Alabama Navy Chaplain Al Hill is on a mission. He wants Southern Baptists to have only ordained ministers serving as military chaplains. The North American Mission Board (NAMB) says ordination is not one of its criteria for endorsing chaplains to the military.
NAMB holds this policy, in part, so it can continue to endorse women to serve as military chaplains. NAMB has also said it will not endorse any woman ordained to gospel ministry. The military allows each participating denomination to establish its own requirements for chaplains. The military only considers whether the person has been endorsed by the sponsoring denomination.
Hill and other senior Navy chaplains contend the policy of endorsing nonordained persons (male or female) as military chaplains turns all Southern Baptist chaplains into “religious social workers” rather than ministers of the gospel.
Hill and other senior Navy chaplains first took their concern to the North American Mission Board. Participants in a January meeting say they were told that if they did not like the NAMB policy, they could seek endorsement for chaplaincy service somewhere else.
Then they took their concern to Southern Baptist leaders. Letters to the trustee chairman of the North American Mission Board and the president of the Southern Baptist Convention received no response.

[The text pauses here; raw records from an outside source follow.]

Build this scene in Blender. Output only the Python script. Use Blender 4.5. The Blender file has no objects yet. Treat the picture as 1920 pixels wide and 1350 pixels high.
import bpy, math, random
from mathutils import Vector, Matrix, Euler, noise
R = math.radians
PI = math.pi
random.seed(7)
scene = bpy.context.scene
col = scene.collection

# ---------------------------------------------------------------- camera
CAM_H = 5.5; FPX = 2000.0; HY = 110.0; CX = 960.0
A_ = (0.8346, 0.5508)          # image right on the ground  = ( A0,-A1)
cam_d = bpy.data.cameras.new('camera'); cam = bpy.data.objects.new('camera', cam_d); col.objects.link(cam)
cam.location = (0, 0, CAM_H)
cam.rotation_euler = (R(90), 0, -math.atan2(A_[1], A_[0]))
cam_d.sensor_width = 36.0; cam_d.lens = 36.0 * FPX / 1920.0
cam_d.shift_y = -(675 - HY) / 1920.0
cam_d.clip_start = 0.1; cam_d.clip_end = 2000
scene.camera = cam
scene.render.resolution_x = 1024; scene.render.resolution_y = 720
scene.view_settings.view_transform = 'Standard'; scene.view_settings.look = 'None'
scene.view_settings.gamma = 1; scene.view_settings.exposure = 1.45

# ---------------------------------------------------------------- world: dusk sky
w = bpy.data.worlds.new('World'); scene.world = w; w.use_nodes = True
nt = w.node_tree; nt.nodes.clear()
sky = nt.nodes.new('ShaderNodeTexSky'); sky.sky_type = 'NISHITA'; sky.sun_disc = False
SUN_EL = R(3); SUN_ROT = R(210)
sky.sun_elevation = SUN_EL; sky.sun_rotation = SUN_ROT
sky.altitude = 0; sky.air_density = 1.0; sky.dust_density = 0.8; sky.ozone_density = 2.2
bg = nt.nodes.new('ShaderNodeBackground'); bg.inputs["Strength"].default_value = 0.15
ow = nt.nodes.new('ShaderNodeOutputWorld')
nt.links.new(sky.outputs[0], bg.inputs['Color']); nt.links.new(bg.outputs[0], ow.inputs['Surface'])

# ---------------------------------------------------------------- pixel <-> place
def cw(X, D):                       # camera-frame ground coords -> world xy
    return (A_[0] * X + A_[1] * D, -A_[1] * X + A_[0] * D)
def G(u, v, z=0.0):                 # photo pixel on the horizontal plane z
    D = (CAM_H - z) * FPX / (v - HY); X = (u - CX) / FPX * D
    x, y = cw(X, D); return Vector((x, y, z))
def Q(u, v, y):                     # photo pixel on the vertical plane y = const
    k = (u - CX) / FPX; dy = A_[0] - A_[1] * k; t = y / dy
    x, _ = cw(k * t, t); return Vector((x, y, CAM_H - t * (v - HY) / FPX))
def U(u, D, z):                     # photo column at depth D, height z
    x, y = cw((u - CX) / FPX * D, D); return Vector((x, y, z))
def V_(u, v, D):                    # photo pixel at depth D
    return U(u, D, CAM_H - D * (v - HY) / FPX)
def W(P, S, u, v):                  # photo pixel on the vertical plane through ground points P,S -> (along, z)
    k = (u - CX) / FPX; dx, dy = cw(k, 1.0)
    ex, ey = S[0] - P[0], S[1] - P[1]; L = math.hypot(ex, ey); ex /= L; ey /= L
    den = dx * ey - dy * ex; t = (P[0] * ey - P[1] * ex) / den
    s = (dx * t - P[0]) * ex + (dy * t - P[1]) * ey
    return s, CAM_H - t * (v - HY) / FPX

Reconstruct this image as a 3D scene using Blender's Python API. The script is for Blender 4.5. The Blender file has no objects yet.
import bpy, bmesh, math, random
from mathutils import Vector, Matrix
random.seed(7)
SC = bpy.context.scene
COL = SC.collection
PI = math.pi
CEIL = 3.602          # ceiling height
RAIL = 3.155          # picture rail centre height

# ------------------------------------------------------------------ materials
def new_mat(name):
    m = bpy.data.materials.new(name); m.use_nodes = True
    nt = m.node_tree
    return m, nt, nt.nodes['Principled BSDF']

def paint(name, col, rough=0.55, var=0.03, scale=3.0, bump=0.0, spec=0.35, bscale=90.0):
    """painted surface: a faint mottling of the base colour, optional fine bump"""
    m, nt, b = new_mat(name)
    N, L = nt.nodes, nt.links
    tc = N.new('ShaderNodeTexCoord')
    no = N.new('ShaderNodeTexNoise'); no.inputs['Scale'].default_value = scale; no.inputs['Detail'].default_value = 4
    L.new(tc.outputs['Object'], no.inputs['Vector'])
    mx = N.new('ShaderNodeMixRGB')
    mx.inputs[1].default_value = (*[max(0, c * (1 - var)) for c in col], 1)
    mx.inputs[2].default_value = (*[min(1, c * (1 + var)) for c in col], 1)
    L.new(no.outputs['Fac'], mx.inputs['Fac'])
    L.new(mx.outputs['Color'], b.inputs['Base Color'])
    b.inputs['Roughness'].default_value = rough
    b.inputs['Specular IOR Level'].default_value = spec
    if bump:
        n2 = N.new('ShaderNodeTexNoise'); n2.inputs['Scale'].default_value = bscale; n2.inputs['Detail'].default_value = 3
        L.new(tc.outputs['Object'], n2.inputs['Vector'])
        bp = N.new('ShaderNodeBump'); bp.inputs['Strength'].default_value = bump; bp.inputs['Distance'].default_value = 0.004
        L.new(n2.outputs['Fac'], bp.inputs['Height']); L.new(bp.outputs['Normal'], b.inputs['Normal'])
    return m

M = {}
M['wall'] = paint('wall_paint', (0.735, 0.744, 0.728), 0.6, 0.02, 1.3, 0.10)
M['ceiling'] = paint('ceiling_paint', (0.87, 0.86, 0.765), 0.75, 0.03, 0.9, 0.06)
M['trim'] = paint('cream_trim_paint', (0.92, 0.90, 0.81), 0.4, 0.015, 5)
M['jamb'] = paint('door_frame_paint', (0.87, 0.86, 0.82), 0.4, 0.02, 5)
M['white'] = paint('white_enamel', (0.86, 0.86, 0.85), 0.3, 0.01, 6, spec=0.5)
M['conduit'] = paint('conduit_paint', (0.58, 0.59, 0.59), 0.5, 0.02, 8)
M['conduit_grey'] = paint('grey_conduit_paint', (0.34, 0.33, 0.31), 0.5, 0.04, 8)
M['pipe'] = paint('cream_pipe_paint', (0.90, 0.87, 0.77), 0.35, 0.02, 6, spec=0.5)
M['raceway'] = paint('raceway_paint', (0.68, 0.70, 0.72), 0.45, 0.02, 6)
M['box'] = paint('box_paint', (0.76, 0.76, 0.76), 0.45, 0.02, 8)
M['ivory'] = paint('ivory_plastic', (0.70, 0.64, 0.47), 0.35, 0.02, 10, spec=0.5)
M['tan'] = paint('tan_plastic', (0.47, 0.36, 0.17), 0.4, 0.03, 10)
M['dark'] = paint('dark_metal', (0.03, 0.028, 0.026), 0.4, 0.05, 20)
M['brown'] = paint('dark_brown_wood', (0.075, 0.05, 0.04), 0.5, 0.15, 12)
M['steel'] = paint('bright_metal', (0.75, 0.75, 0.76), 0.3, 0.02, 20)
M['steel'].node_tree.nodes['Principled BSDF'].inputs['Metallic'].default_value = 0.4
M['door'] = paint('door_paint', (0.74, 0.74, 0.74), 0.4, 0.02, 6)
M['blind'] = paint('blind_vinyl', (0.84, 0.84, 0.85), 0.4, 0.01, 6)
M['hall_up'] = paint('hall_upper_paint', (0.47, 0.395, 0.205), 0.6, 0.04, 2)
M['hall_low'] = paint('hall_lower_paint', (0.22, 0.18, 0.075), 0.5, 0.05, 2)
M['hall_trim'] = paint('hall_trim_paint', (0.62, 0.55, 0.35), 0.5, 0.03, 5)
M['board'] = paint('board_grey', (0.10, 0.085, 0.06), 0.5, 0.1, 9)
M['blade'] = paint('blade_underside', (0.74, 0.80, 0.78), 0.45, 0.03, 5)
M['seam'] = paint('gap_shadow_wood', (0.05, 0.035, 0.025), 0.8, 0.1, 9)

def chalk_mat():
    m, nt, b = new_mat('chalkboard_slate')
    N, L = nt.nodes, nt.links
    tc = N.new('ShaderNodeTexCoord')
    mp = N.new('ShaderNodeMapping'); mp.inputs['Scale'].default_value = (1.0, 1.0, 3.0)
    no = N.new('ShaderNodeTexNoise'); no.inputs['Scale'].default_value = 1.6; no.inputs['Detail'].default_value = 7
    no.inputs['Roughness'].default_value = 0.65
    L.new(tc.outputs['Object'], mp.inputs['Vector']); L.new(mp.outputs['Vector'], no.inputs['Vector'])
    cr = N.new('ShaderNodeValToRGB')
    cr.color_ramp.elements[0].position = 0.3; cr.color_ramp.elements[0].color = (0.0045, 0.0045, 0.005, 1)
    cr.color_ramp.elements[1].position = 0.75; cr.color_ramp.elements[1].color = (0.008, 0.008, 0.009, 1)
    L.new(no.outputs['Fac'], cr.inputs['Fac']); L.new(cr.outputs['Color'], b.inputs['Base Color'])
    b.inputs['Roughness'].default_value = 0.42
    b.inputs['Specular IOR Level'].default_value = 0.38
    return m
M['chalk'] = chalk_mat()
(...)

When a letter from Hill appeared in The Alabama Baptist about this issue he was summoned to NAMB’s Atlanta headquarters for a meeting with NAMB vice president John Yarborough.
At that meeting, Hill, who serves as director of training and education for the Navy Chief of Chaplains Office, and Tierian Cash, deputy chaplain of the Marine Corps, presented information demonstrating that the former Home Mission Board required ordination before endorsing anyone as a military chaplain.
According to Hill and Cash, Yarborough acknowledged that NAMB had acted on
misinformation when contending that the board had never required ordination for its endorsed military chaplains. Yarborough said he would attempt to get the issue placed on the agenda for the October meeting of NAMB trustees.
But the trustees declined to place the concern on their October agenda. A committee of the trustees called the Chaplains Commission said it might consider the issue in October but offered no promise. That is when Hill, a native of Gadsden who grew up in the College Heights Baptist Church, and other senior Navy chaplains decided to take the issue to Southern Baptists.
“We believe Southern Baptists want their chaplains to be clergy persons,” Hill said in an interview. He said he will attempt to get the issue introduced at the annual meeting of Southern Baptists in Phoenix June 17-18.
“I believe Southern Baptists expect their military chaplains to be ordained clergy persons,” Hill said. “That is the reason I am trying to get this issue into the public.”
A senior Navy chaplain holds the rank of Captain or higher. Twelve Southern Baptists currently are in this category. Eleven of the 12 expressed their concern in person to NAMB in the January meeting. All 12 are sympathetic to Hill’s effort, we were told. Obviously, the identity as an authorized minister of the gospel is important to these chaplains. We are told the concern is shared across the various branches of service though we have not talked to chaplains outside the Navy and Marine Corps about this issue.
What NAMB will do is unknown. Public statements since the meeting between Yarborough, Hill and Cash have downplayed the importance of materials the two chaplains presented.
What Southern Baptists will say about this issue is unknown. Do Southern Baptists want their military chaplains to be ministers of the gospel, as that term is generally understood, or not?
We believe it would be a sad day for Southern Baptist presence in the military if the 12 senior Navy chaplains and others took NAMB’s suggestion and sought endorsement for military chaplain service from other sources.
Hopefully, Southern Baptists across the nation will let their feelings be known about the identity they expect for military chaplains and all parties will be able to abide by that message.